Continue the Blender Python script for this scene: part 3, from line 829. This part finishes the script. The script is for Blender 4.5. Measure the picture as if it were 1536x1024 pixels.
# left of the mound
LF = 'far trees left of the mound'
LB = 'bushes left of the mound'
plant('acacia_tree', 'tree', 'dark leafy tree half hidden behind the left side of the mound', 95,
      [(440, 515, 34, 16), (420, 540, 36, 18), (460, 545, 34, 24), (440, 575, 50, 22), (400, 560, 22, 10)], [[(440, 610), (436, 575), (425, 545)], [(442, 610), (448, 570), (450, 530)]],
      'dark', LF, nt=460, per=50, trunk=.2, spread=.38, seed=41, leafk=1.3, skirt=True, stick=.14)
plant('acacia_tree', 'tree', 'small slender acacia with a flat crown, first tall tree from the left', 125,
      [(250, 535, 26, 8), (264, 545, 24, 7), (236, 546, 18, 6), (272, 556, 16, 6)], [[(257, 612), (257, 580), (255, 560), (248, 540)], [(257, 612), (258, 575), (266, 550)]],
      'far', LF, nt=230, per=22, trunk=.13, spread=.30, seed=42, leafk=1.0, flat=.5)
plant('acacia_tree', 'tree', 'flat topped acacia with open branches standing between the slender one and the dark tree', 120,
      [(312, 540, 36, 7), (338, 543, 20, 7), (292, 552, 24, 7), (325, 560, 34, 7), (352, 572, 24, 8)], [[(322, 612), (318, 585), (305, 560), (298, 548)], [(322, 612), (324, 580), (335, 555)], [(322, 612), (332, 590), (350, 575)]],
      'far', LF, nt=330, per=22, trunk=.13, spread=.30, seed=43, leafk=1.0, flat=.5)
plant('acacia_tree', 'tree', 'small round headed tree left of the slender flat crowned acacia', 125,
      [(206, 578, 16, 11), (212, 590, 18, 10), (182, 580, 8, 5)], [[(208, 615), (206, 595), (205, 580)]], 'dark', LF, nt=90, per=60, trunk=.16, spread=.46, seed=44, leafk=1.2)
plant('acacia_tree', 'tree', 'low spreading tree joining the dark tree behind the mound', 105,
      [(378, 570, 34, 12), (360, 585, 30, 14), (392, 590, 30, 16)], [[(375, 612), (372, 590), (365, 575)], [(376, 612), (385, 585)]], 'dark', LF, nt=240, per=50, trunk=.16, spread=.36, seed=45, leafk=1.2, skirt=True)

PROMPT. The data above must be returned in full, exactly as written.

FINAL RESULT.
Continue the Blender Python script for this scene: part 3, from line 829. This part finishes the script. The script is for Blender 4.5. Measure the picture as if it were 1536x1024 pixels.
# left of the mound
LF = 'far trees left of the mound'
LB = 'bushes left of the mound'
plant('acacia_tree', 'tree', 'dark leafy tree half hidden behind the left side of the mound', 95,
      [(440, 515, 34, 16), (420, 540, 36, 18), (460, 545, 34, 24), (440, 575, 50, 22), (400, 560, 22, 10)], [[(440, 610), (436, 575), (425, 545)], [(442, 610), (448, 570), (450, 530)]],
      'dark', LF, nt=460, per=50, trunk=.2, spread=.38, seed=41, leafk=1.3, skirt=True, stick=.14)
plant('acacia_tree', 'tree', 'small slender acacia with a flat crown, first tall tree from the left', 125,
      [(250, 535, 26, 8), (264, 545, 24, 7), (236, 546, 18, 6), (272, 556, 16, 6)], [[(257, 612), (257, 580), (255, 560), (248, 540)], [(257, 612), (258, 575), (266, 550)]],
      'far', LF, nt=230, per=22, trunk=.13, spread=.30, seed=42, leafk=1.0, flat=.5)
plant('acacia_tree', 'tree', 'flat topped acacia with open branches standing between the slender one and the dark tree', 120,
      [(312, 540, 36, 7), (338, 543, 20, 7), (292, 552, 24, 7), (325, 560, 34, 7), (352, 572, 24, 8)], [[(322, 612), (318, 585), (305, 560), (298, 548)], [(322, 612), (324, 580), (335, 555)], [(322, 612), (332, 590), (350, 575)]],
      'far', LF, nt=330, per=22, trunk=.13, spread=.30, seed=43, leafk=1.0, flat=.5)
plant('acacia_tree', 'tree', 'small round headed tree left of the slender flat crowned acacia', 125,
      [(206, 578, 16, 11), (212, 590, 18, 10), (182, 580, 8, 5)], [[(208, 615), (206, 595), (205, 580)]], 'dark', LF, nt=90, per=60, trunk=.16, spread=.46, seed=44, leafk=1.2)
plant('acacia_tree', 'tree', 'low spreading tree joining the dark tree behind the mound', 105,
      [(378, 570, 34, 12), (360, 585, 30, 14), (392, 590, 30, 16)], [[(375, 612), (372, 590), (365, 575)], [(376, 612), (385, 585)]], 'dark', LF, nt=240, per=50, trunk=.16, spread=.36, seed=45, leafk=1.2, skirt=True)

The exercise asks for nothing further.